— Objective —
Leaving out every picture, retype the lines below from the top through the one that contains "R = math.radians; PI = math.pi".

— Information provided —
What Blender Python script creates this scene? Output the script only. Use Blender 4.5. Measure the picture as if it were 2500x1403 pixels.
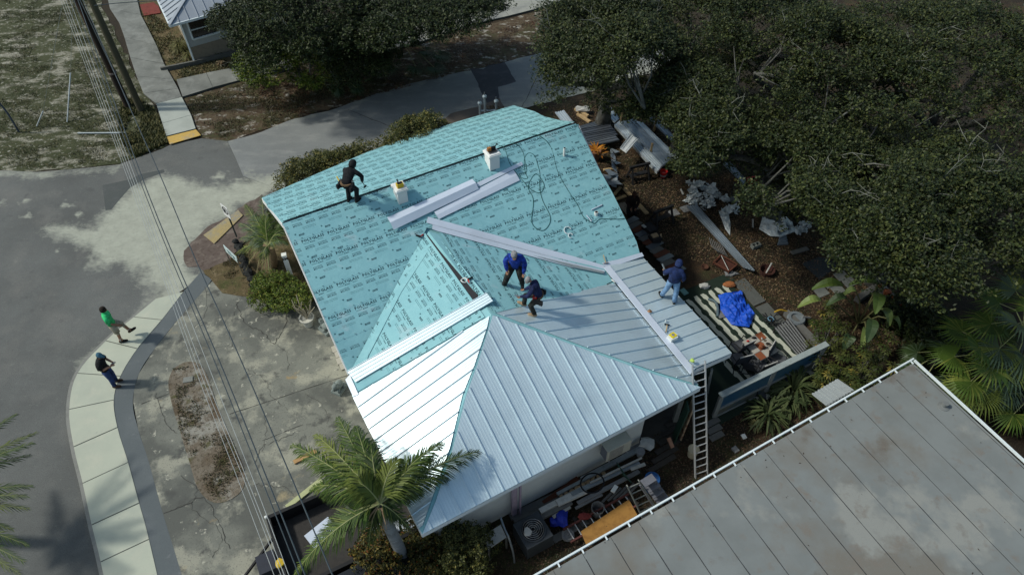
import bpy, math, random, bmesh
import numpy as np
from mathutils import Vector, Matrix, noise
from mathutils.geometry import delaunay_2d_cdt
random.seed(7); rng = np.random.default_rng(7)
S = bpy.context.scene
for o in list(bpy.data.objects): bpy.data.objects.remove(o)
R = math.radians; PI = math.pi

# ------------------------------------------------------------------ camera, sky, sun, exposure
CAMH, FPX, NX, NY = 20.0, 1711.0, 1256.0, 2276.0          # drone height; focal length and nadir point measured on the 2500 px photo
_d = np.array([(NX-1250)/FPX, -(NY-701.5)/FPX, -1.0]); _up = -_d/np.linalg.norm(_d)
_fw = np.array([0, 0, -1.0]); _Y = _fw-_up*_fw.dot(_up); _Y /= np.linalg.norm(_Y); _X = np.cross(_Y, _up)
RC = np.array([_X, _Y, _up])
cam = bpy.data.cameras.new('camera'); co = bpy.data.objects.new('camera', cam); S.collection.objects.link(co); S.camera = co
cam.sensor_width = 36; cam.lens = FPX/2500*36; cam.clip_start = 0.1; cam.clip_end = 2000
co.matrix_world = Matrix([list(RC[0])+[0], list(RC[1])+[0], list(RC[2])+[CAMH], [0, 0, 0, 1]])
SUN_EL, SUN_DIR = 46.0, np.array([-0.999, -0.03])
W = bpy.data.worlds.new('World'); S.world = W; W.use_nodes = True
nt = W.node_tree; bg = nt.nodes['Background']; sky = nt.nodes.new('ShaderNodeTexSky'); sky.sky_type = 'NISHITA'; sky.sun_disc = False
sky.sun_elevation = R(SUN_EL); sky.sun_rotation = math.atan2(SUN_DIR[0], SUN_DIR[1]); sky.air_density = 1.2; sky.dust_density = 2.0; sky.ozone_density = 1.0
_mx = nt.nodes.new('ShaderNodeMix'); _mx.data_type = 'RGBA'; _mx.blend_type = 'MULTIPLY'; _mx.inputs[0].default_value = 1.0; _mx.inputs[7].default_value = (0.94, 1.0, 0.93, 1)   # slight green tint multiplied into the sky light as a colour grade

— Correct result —
What Blender Python script creates this scene? Output the script only. Use Blender 4.5. Measure the picture as if it were 2500x1403 pixels.
import bpy, math, random, bmesh
import numpy as np
from mathutils import Vector, Matrix, noise
from mathutils.geometry import delaunay_2d_cdt
random.seed(7); rng = np.random.default_rng(7)
S = bpy.context.scene
for o in list(bpy.data.objects): bpy.data.objects.remove(o)
R = math.radians; PI = math.pi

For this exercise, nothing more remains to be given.